C.S. Lewis’s The Discarded Image devotes a chapter to elves, fairies, and other non-human co-dwellers-on-Earth in the medieval conception, stressing that the whole “wee little fairy” scenario is a late development, and that they were generally regarded as being of similar size to humans. While their powers and motives were generally mysterious, they shared many traits with humans, and did live an indefinitely long time. Tolkien’s Elves are merely his own elaboration on this traditional belief. (And much the same can be said for his Dwarves, ceteris paribus.)
Polycarp beat me to it, but I was going to say that the terms “Elf” and “Fairy” have been effectively reversed. Originally the Faerie were the more or less humanoid ones, and Elves were the tiny creatures (think Dobby the House Elf, or Santa’s elves). But by the late 19th century a Fairy was the tiny winged creature and Tolkein’s stamp on the mythos has nearly replaced the original idea of Elves.
It’s been a long time since I had Wiliam Blake, but didn’t he once use “Orc” to mean a rebellious spirit of some sort? And he was writing in the eighteenth century.
That was long before Tolkien. And as a professor of English literature at Oxford, Tolkien would have been undoubtedly familiar with Blake’s work.
Tolkien specifically describes the Elves as man-sized to make sure that we don’t get images of Santa’s little helpers. He avoided the term “fairy” because it evoked images of cute little Tinkerbell-like beings. The Dwarves are pretty much your standard fairy-tale dwarves. I remember reading that he adopted the term “orc” because “goblin” had some connotation that he wanted to avoid, but I don’t remember what that was. Perhaps because goblins are normally thought of as being mindless monsters, and not the type of thing that can form organized armies?

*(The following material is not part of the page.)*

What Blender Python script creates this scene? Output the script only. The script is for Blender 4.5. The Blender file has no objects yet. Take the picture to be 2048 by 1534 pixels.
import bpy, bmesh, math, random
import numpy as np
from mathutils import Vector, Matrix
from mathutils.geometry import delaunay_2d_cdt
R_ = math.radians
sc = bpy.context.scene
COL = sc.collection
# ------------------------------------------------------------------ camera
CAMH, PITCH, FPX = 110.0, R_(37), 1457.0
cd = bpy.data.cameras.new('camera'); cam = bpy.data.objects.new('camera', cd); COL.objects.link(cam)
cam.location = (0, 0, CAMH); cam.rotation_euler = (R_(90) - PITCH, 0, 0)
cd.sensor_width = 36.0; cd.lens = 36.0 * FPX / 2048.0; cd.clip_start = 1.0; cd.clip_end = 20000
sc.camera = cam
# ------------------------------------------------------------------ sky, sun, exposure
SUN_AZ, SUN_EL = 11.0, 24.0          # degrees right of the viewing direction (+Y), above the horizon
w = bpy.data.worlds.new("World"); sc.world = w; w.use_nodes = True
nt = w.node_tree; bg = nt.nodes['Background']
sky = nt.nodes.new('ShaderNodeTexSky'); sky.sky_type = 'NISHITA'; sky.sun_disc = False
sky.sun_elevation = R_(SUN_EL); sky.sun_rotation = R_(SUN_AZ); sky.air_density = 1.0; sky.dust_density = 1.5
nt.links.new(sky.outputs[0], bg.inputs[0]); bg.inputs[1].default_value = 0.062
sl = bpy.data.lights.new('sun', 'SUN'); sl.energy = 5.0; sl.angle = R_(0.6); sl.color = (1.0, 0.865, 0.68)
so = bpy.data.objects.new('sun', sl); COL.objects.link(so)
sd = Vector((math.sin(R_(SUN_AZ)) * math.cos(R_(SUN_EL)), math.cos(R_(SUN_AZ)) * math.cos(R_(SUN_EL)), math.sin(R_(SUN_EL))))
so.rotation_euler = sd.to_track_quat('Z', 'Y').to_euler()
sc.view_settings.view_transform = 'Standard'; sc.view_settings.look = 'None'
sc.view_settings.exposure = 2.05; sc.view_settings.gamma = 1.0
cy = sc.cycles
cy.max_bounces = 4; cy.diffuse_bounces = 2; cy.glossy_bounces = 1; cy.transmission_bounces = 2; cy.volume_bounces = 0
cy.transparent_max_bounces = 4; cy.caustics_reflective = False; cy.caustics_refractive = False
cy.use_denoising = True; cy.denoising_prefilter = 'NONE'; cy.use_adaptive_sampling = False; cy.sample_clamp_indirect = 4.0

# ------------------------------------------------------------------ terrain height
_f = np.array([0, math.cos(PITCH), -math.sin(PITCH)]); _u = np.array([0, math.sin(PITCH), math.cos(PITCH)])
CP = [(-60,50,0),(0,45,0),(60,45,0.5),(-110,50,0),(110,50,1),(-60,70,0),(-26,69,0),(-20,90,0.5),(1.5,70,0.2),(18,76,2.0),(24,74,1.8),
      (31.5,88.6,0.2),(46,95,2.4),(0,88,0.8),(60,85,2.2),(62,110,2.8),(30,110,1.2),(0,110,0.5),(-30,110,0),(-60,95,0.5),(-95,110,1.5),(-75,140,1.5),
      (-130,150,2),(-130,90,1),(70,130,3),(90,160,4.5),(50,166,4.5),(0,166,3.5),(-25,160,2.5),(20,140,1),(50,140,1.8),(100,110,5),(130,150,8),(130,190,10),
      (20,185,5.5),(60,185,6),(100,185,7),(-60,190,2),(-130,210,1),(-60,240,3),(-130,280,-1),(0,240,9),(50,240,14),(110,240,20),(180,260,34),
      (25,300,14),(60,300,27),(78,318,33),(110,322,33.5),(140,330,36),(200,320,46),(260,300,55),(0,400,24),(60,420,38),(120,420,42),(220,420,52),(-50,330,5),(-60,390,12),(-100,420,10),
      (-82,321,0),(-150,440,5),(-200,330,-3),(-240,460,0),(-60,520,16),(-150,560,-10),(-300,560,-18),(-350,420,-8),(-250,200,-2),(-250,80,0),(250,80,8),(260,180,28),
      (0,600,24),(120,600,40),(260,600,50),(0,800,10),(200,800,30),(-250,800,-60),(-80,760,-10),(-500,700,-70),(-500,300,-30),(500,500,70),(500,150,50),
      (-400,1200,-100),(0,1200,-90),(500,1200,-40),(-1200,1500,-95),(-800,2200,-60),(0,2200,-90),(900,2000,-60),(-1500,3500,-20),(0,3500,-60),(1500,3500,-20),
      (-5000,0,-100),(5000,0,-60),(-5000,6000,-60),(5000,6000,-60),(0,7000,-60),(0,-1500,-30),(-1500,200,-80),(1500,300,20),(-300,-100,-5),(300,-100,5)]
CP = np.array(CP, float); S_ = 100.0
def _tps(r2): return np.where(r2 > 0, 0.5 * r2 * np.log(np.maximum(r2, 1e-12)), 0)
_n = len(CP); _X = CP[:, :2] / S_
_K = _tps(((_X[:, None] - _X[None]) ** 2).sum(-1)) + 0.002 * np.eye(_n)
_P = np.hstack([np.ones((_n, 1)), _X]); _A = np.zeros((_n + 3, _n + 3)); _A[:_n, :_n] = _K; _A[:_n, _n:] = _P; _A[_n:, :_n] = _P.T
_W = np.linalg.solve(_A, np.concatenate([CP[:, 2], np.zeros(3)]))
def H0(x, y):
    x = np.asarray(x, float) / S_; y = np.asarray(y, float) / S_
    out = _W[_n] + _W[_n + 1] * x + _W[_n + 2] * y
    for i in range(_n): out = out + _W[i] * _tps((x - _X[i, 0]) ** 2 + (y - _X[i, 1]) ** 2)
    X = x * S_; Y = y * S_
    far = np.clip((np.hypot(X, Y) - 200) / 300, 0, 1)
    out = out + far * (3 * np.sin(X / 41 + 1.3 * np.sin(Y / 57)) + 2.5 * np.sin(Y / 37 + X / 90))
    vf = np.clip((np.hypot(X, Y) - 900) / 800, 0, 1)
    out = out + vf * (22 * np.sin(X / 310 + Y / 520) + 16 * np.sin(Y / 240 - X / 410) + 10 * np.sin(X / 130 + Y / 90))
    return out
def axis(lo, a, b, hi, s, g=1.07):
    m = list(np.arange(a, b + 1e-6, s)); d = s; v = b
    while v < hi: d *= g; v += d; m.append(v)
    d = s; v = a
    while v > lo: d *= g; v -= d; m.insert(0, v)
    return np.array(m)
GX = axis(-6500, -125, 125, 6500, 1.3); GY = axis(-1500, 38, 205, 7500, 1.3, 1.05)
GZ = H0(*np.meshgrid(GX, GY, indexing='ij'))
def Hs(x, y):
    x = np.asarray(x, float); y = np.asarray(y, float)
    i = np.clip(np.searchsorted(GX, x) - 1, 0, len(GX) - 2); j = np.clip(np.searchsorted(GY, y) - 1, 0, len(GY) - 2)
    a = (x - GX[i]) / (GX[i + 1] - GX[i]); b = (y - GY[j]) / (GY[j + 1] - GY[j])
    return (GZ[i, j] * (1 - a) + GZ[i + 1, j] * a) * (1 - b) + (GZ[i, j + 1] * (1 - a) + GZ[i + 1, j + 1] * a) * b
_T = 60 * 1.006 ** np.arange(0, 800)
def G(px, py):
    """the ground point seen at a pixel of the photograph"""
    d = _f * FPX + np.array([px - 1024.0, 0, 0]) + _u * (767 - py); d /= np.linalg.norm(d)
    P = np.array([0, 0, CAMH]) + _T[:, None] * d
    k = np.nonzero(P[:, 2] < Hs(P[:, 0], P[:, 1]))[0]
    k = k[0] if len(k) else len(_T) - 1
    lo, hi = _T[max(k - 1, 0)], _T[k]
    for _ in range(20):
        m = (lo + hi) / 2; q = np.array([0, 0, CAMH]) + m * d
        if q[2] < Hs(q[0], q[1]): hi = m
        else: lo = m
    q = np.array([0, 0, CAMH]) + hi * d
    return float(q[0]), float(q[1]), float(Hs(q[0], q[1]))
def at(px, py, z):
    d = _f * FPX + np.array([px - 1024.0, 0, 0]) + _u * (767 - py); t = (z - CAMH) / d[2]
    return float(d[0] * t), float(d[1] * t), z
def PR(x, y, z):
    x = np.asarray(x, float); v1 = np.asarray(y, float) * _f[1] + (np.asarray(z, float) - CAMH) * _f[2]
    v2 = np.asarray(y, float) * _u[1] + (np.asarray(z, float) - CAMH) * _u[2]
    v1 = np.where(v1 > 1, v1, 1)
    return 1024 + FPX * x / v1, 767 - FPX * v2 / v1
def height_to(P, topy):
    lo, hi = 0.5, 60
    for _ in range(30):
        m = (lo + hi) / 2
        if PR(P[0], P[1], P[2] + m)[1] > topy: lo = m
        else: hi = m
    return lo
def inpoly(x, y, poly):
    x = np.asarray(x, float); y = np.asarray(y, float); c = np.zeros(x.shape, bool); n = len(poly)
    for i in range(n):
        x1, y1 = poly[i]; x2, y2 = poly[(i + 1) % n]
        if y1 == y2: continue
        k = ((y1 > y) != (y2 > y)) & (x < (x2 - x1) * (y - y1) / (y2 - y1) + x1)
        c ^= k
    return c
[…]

Can’t cite it, but I seem to recall that he liked “orc” over “goblin” because “goblin” had pretty much been inextricably linked with “hobgoblin”… i.e., a children’s bugaboo.
Tolkien didn’t want anyone laughing at his orcs. He wanted them to be scary, disgusting, and dangerous.
He used “goblin” in The Fellowship of the Ring, at least. After Boromir’s death, the party finds four warriors larger than orcs - goblins - with the white hand on their shields.
In the Song of Roland, from the Carolinian time of Frances histroy.
(i.e. Charlemagne and his Peers),
Dwarves were small magical beings who were intune with magic.
Orcs were giant bad guys, essentially what most people think of ogres.
Elves were strange human like people like Tolkien elves, but I think Song of Roland Elves are Middle Easterners or Indians.
Fairies were sprites essentially.
What I want to know is, where did Dwarves get their Scottish accents?
Grumble, if Gimli said “Laddie” one more time in the JP films, I was going to throw my popcorn at the screen.
FWIW, there was a fairly interesting discussion on the FotR EE DVD on the directer/writers soundtrack regarding why Pippin had a Scottish accent. The actor (Billy Boyd) was keen to do a cockney accent, but everyone thought he sounded better his (native) Scottish accent.
So Fran or Phillipa? theorized that Pippin was a Took, and Tooks a) live across a river in b) a strange realm named Buckland, and are c) regarded with some suspicion by the rest of the Shire folk. A light dawns – Tolkien was saying that the Tooks are Scots! So Billy Boyd kept his accent. I’m not sure I buy the interpretation, but, what the heck, it’s arguable.
That having been, said I’m damned if I can buy Gimli broguing about like he did in the film. It works until he starts “Laddy”-ing.